I'm just talking about the azhdarchids: *Quetzalcoatlus*, *Hatzegopteryx*,
*Arambourgiania* and the unnamed Spanish monster. No known bird was able to
compete with them. Sure, we may see "the ghost of competition past" here;
birds may have been the reason for why these pterosaurs got so huge; but
this is a different question.
No, it is not, because your calculation has a serious thinking error. It
isn't "how probable are 5 out of 5 vs 0 out of 5". It is "how probable
are 5
out of many millions vs 0 out of many millions". There's practically no
difference there.
Doesn't it reduce to the same thing? Say, a million enantis and a million
neos randomly distributed. Chance of getting a neo is still .5.
Hm... I'll try to visualize:
Imagine a box with half a million black and half a million white
balls in it. You take 5 balls out; if you draw a black ball, it symbolizes a
bird species that goes extinct, while a white ball is a surviving species.
How probable is it that all 5 are black and that all 5 are white?
I'm too lazy to do the actual math now, but in any case both probabilities
are equal.
And now the interesting things start. What if, because of their
different ecological niches or whatnot, the ratio of black to white balls in
the box is indeed 1 : 1 for Neornithes, but 1 : 4 for Enantiornithes? Just
pulling numbers out of thin air (obviously), but I think it gets my point
across. And what if the total number of balls per box is unequal (which is
of course highly likely)?
They do it by simply knocking the eggs together!
OK. Anyway, I shouldn't have started this in the first place; ostriches and
rheas survive just fine...
I guess this is how ostriches survive in the presence
of _high_ predator diversity.
Indeed, ostriches nest in regions of _low_ predator density--arid
grasslands...one nest per km^2...very difficult to find...islands of low
predator density.
Islands?
And then come the success stories of dromornithids,
An argument can be made that the predatory regime was milder in Australia.
Explain this to *Thylacoleo carnifex* (relevant for the last known
dromornithid, *Genyornis*)... and to the many large dasyurid and thylacinid
species found in Riversleigh (relevant for the famous *Bullockornis*).
phorusrhacoids...
That suffered extinction after the immigration of continental predators.
Explain this to *Titanis*, an immigrant to North America and the largest
known phorusracid, and to its unnamed contemporary in Uruguay. Both lived
some 3 million years _after_ the Great American Interchange.
And had survived the local mass extinction of South America that
happened shortly _before_ the Interchange, at the same time as an impact off
Argentina.
perhaps gastornithids count, too.
Possibly denizens of swamp lands, traditional refuge from mammalian
predators--became extinct after continental wetlands drained.
Ah, the continent-sized wetlands that people used to imagine fifty years
ago. One could become nostalgic. -- The distribution of gastornithids across
all three northern continents seems to be at odds with such a restricted
ecology. Besides, don't they co-occur with several "creodonts" each?

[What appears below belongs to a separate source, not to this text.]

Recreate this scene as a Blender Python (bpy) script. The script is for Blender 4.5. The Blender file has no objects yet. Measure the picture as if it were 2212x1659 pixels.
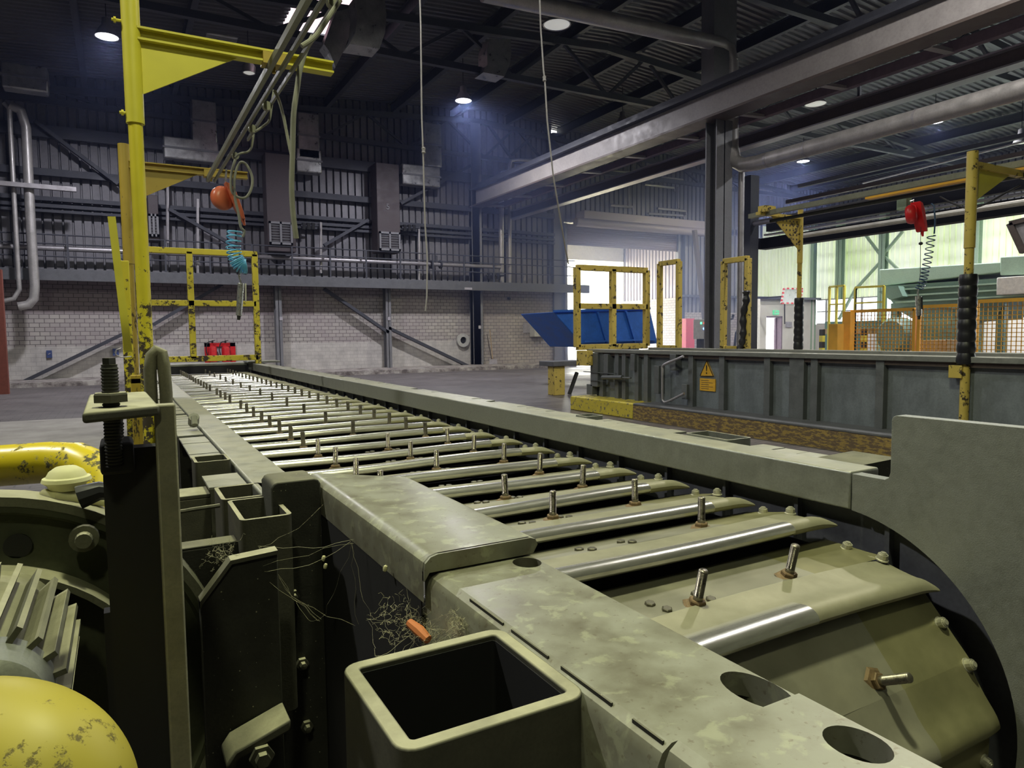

Read Pond for advantages enjoyed by placentals, for example.
Could you give me a more specific citiation? (And should I list some
advantages of marsupials over placentals?)
And I have explained that there is _no_ information on population sizes
from the K/T. For all we know, the surviving populations of "ducks" and
"chickens" were huge!
What about "for all we know, they were tiny"? I _really_ think we can
_exclude_ the possibility that they were "huge", because, after all, the
impact of a 10-km rock _is_ The End Of The World As We Know It. Sometimes I
think you're trying to non-discuss the entire impact away.